8 tips for more successful Customer Advisory Boards
I was honored to be asked by one of my longtime clients to set up and run a Customer Advisory Board, or CAB. I’d been lightly involved in CABs in the past, but this was my first time getting one off the ground from scratch. I thought I’d share a few lessons:
1/ Plan for longer than you expect to get the pool of participants
This was a CAB where the participants were themselves other businesses (B2B), and it took us 2-3x longer than anticipated to pull together names, find the right mix, do the outreach and get hand-raisers. We were looking for a rich mix of customers from different industries and parts of the world.
2/ Lean on sales and customer success contacts
Again in a B2B context, it was far more effective to go through sales and customer success channels who already have personal relationships with the customers, than to rely on “cold” emailing customers who have opted in to take part in user research generally. The human relationship led to almost 100% sign-up, vs maybe 20% for email.
3/ Don’t just include the usual suspects
A potential downside to relying on sales and CS is that they will a) bring in the biggest customers who spend the most or b) bring in the noisiest customers who complain the most. You want some of those, but you also need to balance it with smaller and more recent customers who will have different perspectives.
4/ Stakeholder involvement is crucial, up-front and ongoing
Beyond the core team we had a lengthy list of cross-team stakeholders, and it seemed to grow each session! (Which was a good sign, as people saw the energy and wanted to get engaged.) To start with I ran an orientation meeting with stakeholders. Then 2+ weeks ahead of each session I would convene stakeholders to solicit topic ideas (captured in a shared Mural, and then on a wiki), which I would then work with them on to get into a good format for discussion with the group. Stakeholders could listen in live, and I set them up with their own internal-only notes taking Mural. We then debriefed afterwards, and planned for the next session.
5/ Get the session size, timing and format right
We settled on 90 minute sessions with 8-10 participants to give a balance of breadth of perspectives, and enough time for each person to contribute. 90 minutes allowed for 3 topics in decent depth, without feeling like too huge of a time commitment. The usual good practices for facilitating any kind of group session still hold. For example, when starting a topic we would typically get people to do individual inputs on a shared Mural first so as to reduce one person having too much sway over opinions.
6/ Make it a routine
We ran sessions on about a monthly cadence, so between the prep, running the session, and post-session follow-up, I was doing CAB-related activity almost every week. So I had to get good at automating and templating what I could!

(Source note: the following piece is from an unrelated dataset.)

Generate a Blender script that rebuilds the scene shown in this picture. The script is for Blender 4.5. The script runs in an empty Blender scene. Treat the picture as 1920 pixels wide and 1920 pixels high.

7/ Encourage peer-to-peer sharing
Yes, you want to hear feedback from customers about your product ideas, roadmap, pricing, and so on. But one of the most powerful things to come out of the sessions was when customers would spontaneously start helping each other with advice - I heard from several who said this was one of the most valuable parts of it. At the end of the day, you as the company still look good for having provided the forum.
8/ Follow-up and broadcast: post-session, wiki, newsletter
After each session I sent out a summary of the findings and inputs from the session, both to the customers who’d attended that session, and also to the core team and stakeholders on the client side. Additionally I tracked the status and documents for everything on the corporate wiki, and we did a broader, higher-level recap email that got sent out to the whole CAB so they could get a view into sessions they hadn’t participated in.